地図に示されたその場所では、海が渦を巻き、禍々しい気配を放っている。潜水服に身を包み、意を決して海中へダイブすると、巨大な人食い鮫、デンキウナギ、そしてデーモンが次々に現れる。その全てを退けて辿り着いた海底、沈没した海賊船の甲板で、不気味に唸る「地獄のマシン」。ストームナイトは海賊の亡霊と闘いつつ、機械を逆回転させて地球の自転を回復させる。
 

 とまぁ、確かにオイシい要素は満載だが、フルにやると異様に長い。コンベンションで使うためには大幅に刈り込む必要がある。
 そこでまず、ナイル帝国編をすっ飛ばしてリビングランドからオーロシュに直行させることに決めた。機械の場所については、ナイルで一番有名なコミックリリーフ的悪役に喋ってもらえば何とかなる(笑)。あ、彼と対称的に格好良い悪役も出したいなぁ・・・。
 もう一つ思ったのが、巻き込まれ型より依頼の方が時間短縮になるんじゃないかなー、ということ。これはニッポンテックキャラ対策でもある。報酬を受け取らないと動かないストームナイトが仮にいた場合、他のパーティメンバーが説得するだけで時間を使ってしまう。そうなるくらいなら、〈説得〉判定をさせ自分で報酬を確定させた方がいい。依頼人は・・・あのレルムにすると「それっぽい」かも(にやにや)。

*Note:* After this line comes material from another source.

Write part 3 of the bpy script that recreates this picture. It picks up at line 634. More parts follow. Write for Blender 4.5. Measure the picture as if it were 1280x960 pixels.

 紆余曲折を経て、私流『夜明け前』は1本のシナリオとして完成した。
 


 
 そして2002年10月14日、コンベンション当日。
 めちゃめちゃ緊張しながらホワイトボードの前に立ち、シナリオについて話す。

「『夜明け前』というのは、基本ルールに載っているシナリオで、恐らくストームナイトが最初に迎える地球の危機です。今日はそのシナリオのアレンジ版をプレイします。大変申し訳ありませんが、初心者の方、又は『夜明け前』未プレイの方を優先させていただきます。プレイしたことある方の参加を禁止はしませんが、充分に楽しめない可能性がありますので」

 これだけ限定して果たしてプレイヤーは集まるのだろうか、と心配したのも束の間、卓は成立してしまった。男性2名、女性2名の計4名。TORGのプレイ経験について尋ねたところ、全くの初心者という方は誰もいなかった。すげぇ楽だー(笑)。一応確認のためにレジュメ(表面は行為判定や用語集、裏面はレルムの場所を書き込んだ世界地図)を配って、世界の説明を軽く行い、同時にキャラも選んでもらう。
 


 
 皆さんのチョイスは以下の通り。

泥棒ではなくて自称トレジャーハンターのリック(盗賊/アイル)。
パーティ最年長、たくましい流しの女兵士メアリィ(傭兵/コアアース)。
元は捨て子で、チンパンジーに育てられたシンバ(ジャングルの王者/ナイル)。
イスラム教の敬虔な信者、祈りを欠かさぬ高月 亮(聖職者/コアアース)。

 比較的バランスがいいパーティと言えるだろう。これならラスボスと正面から戦っても被害を最小限に抑えられそうだ(書き忘れていたが、「恐怖の力」ルールをきちんと適用するので、ダイス目次第では全滅の危険性もある)。うん、きっと何とかなる!

 そんな根拠のない自信を胸に、初心者GMはシナリオの開始を宣言するのだった・・・。